The Dutch government brought the soldiers and their families to the Netherlands for protection and on the understanding that the stay would last six months. But on arrival the men were summarily dismissed from the army and their families were housed in former military barracks and wartime camps. Most never managed to return.

“The Netherlands remains, for many Moluccans, an unwanted stop on the way home”, Halsema said. “Whether in the reception camps or later in the Moluccan neighbourhoods, there has always been a packed travelling chest ready for the return journey”.

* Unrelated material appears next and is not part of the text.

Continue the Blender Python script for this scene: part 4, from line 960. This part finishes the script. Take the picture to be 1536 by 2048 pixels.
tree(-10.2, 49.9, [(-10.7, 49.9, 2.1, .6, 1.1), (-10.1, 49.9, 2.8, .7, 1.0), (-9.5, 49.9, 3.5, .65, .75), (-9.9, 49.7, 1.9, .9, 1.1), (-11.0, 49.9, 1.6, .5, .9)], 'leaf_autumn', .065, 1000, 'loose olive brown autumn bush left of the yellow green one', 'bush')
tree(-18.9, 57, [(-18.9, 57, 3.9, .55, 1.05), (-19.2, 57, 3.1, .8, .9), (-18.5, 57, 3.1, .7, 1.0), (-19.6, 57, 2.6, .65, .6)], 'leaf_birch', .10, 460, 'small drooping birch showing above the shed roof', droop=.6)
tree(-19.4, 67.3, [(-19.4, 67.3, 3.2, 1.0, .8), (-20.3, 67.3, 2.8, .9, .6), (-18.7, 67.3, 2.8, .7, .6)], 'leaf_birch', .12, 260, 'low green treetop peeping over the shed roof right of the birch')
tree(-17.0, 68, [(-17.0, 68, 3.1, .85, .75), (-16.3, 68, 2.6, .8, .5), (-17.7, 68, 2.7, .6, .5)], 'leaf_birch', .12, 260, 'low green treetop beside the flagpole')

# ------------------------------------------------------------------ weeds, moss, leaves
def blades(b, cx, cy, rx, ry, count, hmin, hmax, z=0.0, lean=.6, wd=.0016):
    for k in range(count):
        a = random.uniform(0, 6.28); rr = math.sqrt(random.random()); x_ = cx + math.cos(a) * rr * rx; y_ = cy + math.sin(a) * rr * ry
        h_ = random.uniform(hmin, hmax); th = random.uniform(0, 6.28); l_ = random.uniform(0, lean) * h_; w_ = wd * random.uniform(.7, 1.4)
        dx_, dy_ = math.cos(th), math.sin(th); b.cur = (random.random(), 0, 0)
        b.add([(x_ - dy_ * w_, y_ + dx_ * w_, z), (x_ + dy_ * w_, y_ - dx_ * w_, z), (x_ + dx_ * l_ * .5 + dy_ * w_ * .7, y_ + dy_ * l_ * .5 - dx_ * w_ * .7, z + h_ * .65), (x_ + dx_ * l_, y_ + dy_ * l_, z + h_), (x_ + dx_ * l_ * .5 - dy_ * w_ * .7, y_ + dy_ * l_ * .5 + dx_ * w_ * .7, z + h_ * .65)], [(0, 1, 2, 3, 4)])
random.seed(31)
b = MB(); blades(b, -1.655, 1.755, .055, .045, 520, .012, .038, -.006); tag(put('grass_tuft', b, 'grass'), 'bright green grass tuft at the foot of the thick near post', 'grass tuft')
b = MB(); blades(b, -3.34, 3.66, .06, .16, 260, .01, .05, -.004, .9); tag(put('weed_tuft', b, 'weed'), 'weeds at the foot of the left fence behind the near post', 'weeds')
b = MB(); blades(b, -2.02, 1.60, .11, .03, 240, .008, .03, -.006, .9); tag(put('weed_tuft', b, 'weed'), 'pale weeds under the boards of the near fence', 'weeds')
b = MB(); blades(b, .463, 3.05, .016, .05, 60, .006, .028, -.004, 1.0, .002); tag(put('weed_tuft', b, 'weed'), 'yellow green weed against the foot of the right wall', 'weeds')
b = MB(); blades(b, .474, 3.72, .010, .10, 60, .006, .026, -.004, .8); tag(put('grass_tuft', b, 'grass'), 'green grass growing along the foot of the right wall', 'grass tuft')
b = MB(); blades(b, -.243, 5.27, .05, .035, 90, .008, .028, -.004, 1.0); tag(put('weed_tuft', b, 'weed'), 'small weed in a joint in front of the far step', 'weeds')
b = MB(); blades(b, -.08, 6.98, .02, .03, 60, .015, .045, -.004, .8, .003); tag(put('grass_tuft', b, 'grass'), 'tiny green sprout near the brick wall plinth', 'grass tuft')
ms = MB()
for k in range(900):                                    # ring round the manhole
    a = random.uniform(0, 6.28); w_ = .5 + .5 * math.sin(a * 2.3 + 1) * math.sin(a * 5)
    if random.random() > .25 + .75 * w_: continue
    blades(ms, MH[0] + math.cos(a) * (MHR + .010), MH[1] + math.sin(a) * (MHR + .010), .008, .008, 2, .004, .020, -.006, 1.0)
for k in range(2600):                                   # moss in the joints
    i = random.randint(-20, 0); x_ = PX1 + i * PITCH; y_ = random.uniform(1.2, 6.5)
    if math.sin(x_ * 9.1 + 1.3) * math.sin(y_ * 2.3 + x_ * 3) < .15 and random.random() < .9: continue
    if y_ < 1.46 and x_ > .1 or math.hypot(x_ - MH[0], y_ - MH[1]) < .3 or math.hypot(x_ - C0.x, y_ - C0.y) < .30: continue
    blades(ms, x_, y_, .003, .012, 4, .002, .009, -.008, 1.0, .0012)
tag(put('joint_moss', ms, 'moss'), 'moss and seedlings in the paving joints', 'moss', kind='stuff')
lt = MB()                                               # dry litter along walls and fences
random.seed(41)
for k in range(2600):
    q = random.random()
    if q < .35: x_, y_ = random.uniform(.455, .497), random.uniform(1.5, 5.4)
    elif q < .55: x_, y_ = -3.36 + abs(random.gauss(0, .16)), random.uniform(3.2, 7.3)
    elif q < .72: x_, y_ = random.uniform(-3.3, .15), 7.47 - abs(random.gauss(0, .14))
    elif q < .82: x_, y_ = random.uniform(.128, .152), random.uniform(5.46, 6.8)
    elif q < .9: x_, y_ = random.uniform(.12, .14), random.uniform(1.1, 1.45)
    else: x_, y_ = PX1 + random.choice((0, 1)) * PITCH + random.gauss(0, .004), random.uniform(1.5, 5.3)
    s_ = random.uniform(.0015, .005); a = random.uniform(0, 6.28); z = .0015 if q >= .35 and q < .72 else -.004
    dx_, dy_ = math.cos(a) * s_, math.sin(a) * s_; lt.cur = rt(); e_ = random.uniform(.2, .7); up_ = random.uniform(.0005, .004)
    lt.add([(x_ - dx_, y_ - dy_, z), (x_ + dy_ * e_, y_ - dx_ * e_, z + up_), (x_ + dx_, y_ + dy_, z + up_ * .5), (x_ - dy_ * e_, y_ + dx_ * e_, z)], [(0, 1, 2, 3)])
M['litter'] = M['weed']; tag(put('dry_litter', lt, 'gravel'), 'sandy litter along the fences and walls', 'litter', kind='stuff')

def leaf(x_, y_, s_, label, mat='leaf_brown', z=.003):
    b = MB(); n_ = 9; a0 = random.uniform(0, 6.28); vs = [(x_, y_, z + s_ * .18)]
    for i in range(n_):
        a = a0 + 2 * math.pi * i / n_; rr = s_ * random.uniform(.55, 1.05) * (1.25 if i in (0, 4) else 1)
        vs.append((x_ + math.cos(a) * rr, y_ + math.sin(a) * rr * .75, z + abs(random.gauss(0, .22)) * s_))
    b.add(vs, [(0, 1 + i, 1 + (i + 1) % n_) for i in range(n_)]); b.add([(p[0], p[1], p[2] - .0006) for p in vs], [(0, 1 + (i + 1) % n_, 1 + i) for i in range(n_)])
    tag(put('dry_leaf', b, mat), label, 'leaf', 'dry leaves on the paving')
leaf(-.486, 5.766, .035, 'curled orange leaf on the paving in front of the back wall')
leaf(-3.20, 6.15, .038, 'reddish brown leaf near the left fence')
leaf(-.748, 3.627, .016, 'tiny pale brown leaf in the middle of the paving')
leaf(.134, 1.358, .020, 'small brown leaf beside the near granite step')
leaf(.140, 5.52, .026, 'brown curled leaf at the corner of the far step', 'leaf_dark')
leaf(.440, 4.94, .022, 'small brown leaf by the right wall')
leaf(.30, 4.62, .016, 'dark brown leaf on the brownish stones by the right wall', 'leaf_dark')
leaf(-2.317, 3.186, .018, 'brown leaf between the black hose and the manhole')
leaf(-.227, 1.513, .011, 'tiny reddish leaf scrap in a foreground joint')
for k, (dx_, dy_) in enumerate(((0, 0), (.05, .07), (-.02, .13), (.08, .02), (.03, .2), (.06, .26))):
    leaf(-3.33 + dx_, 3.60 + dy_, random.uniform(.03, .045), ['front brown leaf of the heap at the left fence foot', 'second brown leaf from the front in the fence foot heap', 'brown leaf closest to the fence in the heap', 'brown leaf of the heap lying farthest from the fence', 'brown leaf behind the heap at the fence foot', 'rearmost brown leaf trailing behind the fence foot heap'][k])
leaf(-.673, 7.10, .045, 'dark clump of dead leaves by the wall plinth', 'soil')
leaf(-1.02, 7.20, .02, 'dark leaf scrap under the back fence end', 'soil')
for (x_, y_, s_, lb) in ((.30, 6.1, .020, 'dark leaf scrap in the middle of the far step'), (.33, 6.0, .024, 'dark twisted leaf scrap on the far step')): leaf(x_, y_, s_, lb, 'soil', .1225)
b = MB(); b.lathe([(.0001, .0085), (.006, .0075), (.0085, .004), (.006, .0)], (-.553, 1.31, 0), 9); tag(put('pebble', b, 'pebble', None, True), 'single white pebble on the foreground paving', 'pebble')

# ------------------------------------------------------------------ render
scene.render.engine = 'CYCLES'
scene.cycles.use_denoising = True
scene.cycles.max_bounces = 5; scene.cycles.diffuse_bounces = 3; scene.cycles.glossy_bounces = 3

She said the unfulfilled promise of return had shaped successive generations, “with the tragic low point being the escalation of the 1970s” – a reference to the 1975 Wijster and 1977 De Punt train hijackings and the siege of a primary school in Bovensmilde, carried out by young Moluccans demanding Dutch action on an independent Moluccan state.

Too little too late?

A government apology would be a “meaningful gesture”, Halsema said, “especially now that first-generation Moluccans are still among us and able to receive it”. The late former prime minister Dries van Agt, who as justice minister in 1977 ordered the military assault that ended the De Punt hijacking, had privately urged the king to apologise to the Moluccan community before his death.

A temporary monument bearing the names of the eleven ships that brought Moluccans to the Netherlands was unveiled at the Javakade on Wednesday. Earlier in the day a separate memorial was unveiled at the nearby navy base for 14 Moluccan marines who continued in the Dutch navy after the KNIL was disbanded.

For some Moluccans the calls for an apology come too late, however. “Precisely because it fails to materialize and takes so long, I feel like: just let it go then,” one Moluccan descendant told broadcaster NOS. “We will just ensure in other ways that we recognise ourselves”.